04.11.02

Come In, The Water’s Warm

Posted in .NET, Application Development at 7:42 pm by Tony Baer

Nothing lasts forever, something most of us have learned the hard way in the technology world. At Microsoft’s Tech Ed conference this week, we found the software giant switching gears a bit. As it demonstrated examples of web services, under its breath, it was reassuring the assembled audience of developers that, no, .NET is not only about web services. With .NET, you can still develop the familiar Windows and web applications — far more effectively.

As if the message wasn’t strong enough, Microsoft also announced that it would continue to support VB6 (the now “former” version) in various forms for the next 6 years.

Microsoft is taking real risks with .NET. Maybe not with C++ developers, who were already developing the type of object-oriented “managed code” that .NET requires, but with the mass of VB developers who, according to Microsoft’s own numbers, comprise 3.2 of the world’s 6 million developers. That’s a huge installed base to migrate. Although similar to the transition from 16- to 32-bit programming that occurred to VB4 over five years ago, on this go-round, the affected base is much larger.

While VB6 customers won’t be cut off Friday at midnight, the tea leaves are clear. Organizations that haven’t progressed beyond .NET pilots within the next 12 – 18 months risk being saddled with orphan technology. More importantly, when the labor market tightens up again, they will also face difficulties in attracting the best people.

While we’re on the subject of reading tea leaves, we’re wondering whether Microsoft has yet sorted out the game plan for Kodiak, the code name for the next release of Exchange. We see it as a game of numbers — there are far more developers for Visual Studio languages than there are for Exchange. At Tech Ed, Microsoft announced it was opening up Exchange to web services — but that’s just an interim move. Collaboration — the stuff that Exchange does — is complex, but not too complex to benefit from the .NET Framework. We think Kodiak/Exchange should become another .NET application that is developed with the same .NET languages. If Microsoft was willing to risk it all to change VB, why shouldn’t it do the same with Exchange?

04.05.02

Spheres of Influence

Posted in .NET, Application Development, Java, Middleware at 7:35 pm by Tony Baer

The Java market is in the third — but not the final — stage of consolidation. More importantly, we also see signs that the focus of Java competition itself is shifting. Phase I, appserver competition, ended about 18 months ago. In the following phase, appserver folks began morphing into (choose one) integration, messaging, portal, or commerce providers. The notion? Corporations didn’t necessarily need appservers, but they were hurting for integration or commerce solutions.

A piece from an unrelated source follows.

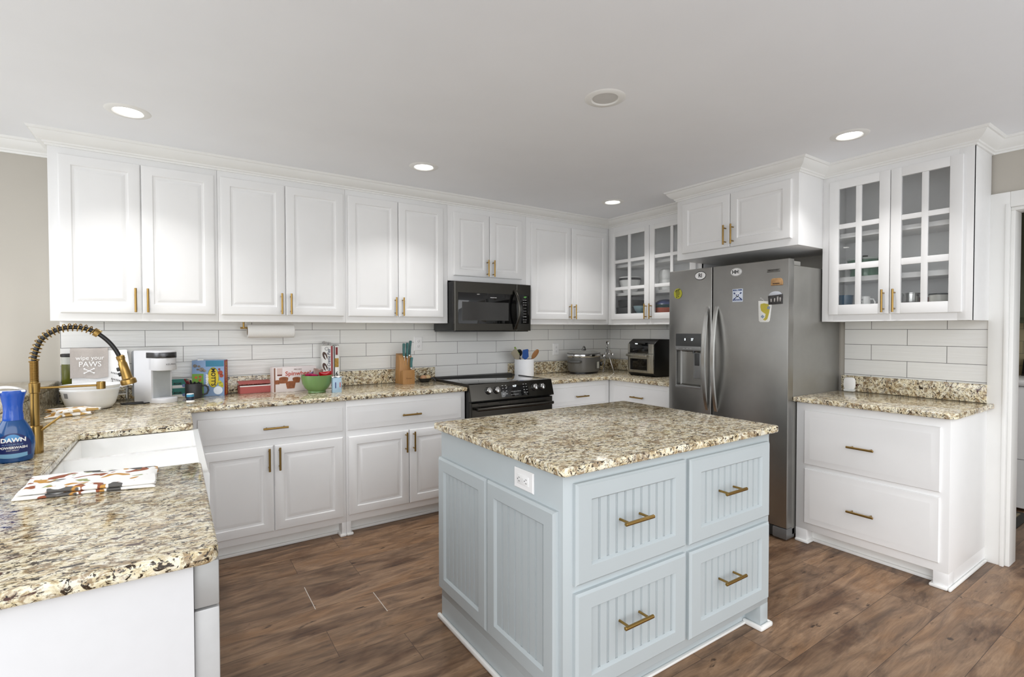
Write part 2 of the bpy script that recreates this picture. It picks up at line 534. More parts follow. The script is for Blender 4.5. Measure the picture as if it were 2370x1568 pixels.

Phase II likely appears stillborn, however, because appserver vendors didn’t always have the best commerce or enterprise integration tools. Instead, we see a third phase dominated by frameworks.

The first shot turning this into a battle was IBM’s formation of the Eclipse open source initiative. Sure, it might have been more expedient just to join NetBeans, the original Java framework open source effort sponsored by Sun/Forte, but IBM decided that frameworks were becoming strategic. Remember, IBM’s WebSphere appserver rose to prominence, not because of its J2EE support (until recently, it trailed folks like BEA), but because it was a natural buy for existing IBM shops. It needed a bold move to win the hearts and minds of Java developers. So why not give them a killer development tool, using the open source community to make it even better and draw third party support in the process?

Since then, BEA and Oracle have ratcheted up their own frameworks initiatives. But what’s really focused minds is Microsoft’s recent Visual Studio .NET rollout. Thanks to a common IDE, a standard deployment framework, and standard APIs for third-party plug-ins, it provides the single target for developers and niche tool providers missing from the Java market.

While the Java server platform has been pretty effectively standardized, the development side has not. The Java community is resolving one part of the problem, standardizing deployment from IDEs to appservers. But now comes the harder part, figuring out how to simplify the way that third party vendors bolt onto existing frameworks. That’s incredibly difficult, for reasons that we don’t have the space to explain. But if Oracle has its way, framework APIs could become one of the next areas for Java to standardize. Given the competition posed by VS.NET, that discussion won’t come a moment too soon.